М.Ш.: Антон Адасинский - это мой выбор. На счастье, я имею право приглашать на нетанцевальные роли (а Дроссельмейер - нетанцевальная роль в этом балете) того, кто мне нравится. Я уже работал с Антоном в Венеции, в Эрмитажном театре вместе с Полуниным и другими "Лицедеями". Ему удалось создать уникальный образ Дроссельмейера-старшего. Это отмечают все рецензенты. Что до миманса, "Лицедеев" и Вячеслава Полунина, то я считаю, что вводить новую пластику в музейный театр давно пора. В принципе, с этой идеей согласен и Валерий Гергиев. Он вызвал в Нью-Йорк Полунина, мы беседовали с ним. Но на роль Дроссельмейера он никак не подходил. Он слишком добрый. Он лучится добротой. Он чересчур округлый для Гофмана. Нет в нем немецкой, экспрессионистской угловатости. Но я надеюсь, что и Полунин будет работать в каком-нибудь балетном спектакле Мариинского театра.

- Почему хореограф Кирилл Симонов не вышел на поклоны после "Принцессы Пирлипат, или Наказанного благородства"?

М.Ш.: Господи, да он уже был одет в костюм Щелкунчика, он готовился к этой сложной партии, которую исполняет в балете Чайковского. Ну что же, он до своей партии выйдет на поклоны? Как-то из театральных, суеверных соображений этого делать не следует.
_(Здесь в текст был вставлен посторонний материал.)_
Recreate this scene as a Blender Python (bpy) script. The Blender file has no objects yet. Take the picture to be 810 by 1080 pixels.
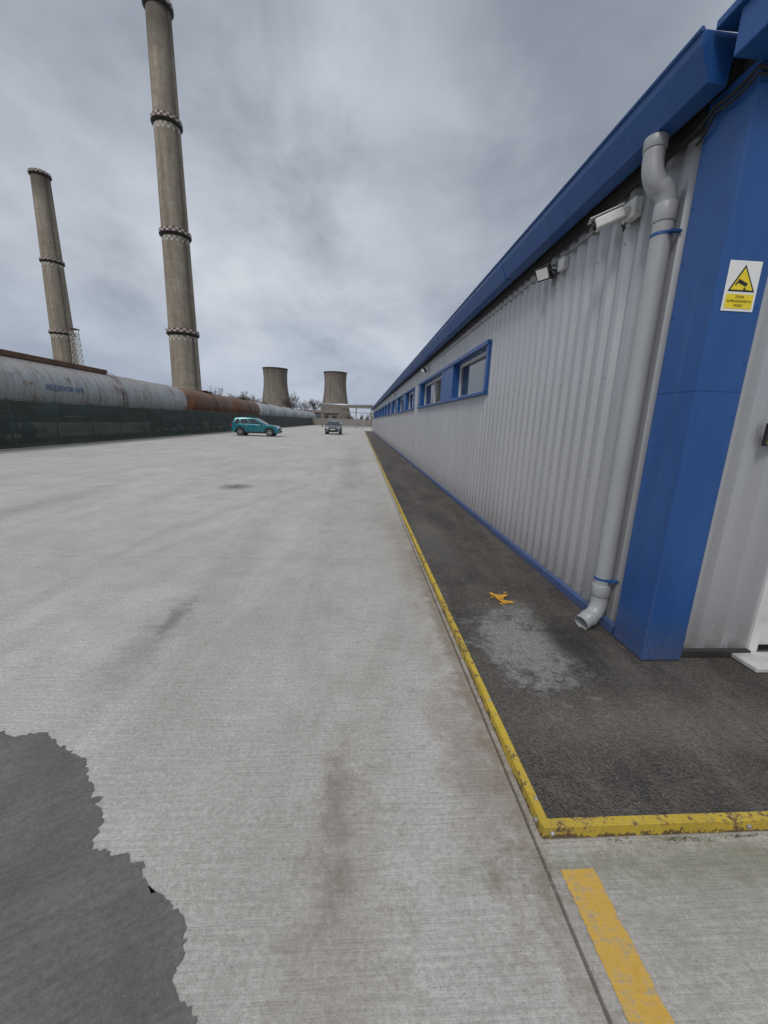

Потом, он очень скромный, очень застенчивый человек. Наверное, поэтому он так замечательно танцует Щелкунчика. В нем самом есть что-то от благородного Дроссельмейера-младшего.

- Есть замечательное стихотворение Вадима Шефнера, моралитэ, конечно, но мне нравится: "Не наживай дурных приятелей, / Уж лучше заведи врага. / Враг постоянней и внимательней, / Его направленность строга". У вас есть такой внимательный враг, кому вы неприятны и кто вам неприятен, но к чьим мнениям и суждениям вы прислушиваетесь, поскольку (к сожалению) ненависть зорче любви?

М.Ш.: Нет. Такого "любимого врага" у меня нет. Здешняя разносная критика - просто безграмотна и зла. А тамошняя - вся положительная. Даже язвительная, свирепая газета "Монд" откликнулась на "Щелкунчика" восторженной статьей. Внимательный враг должен быть тебе одномасштабен. Я здесь такого не ощущаю.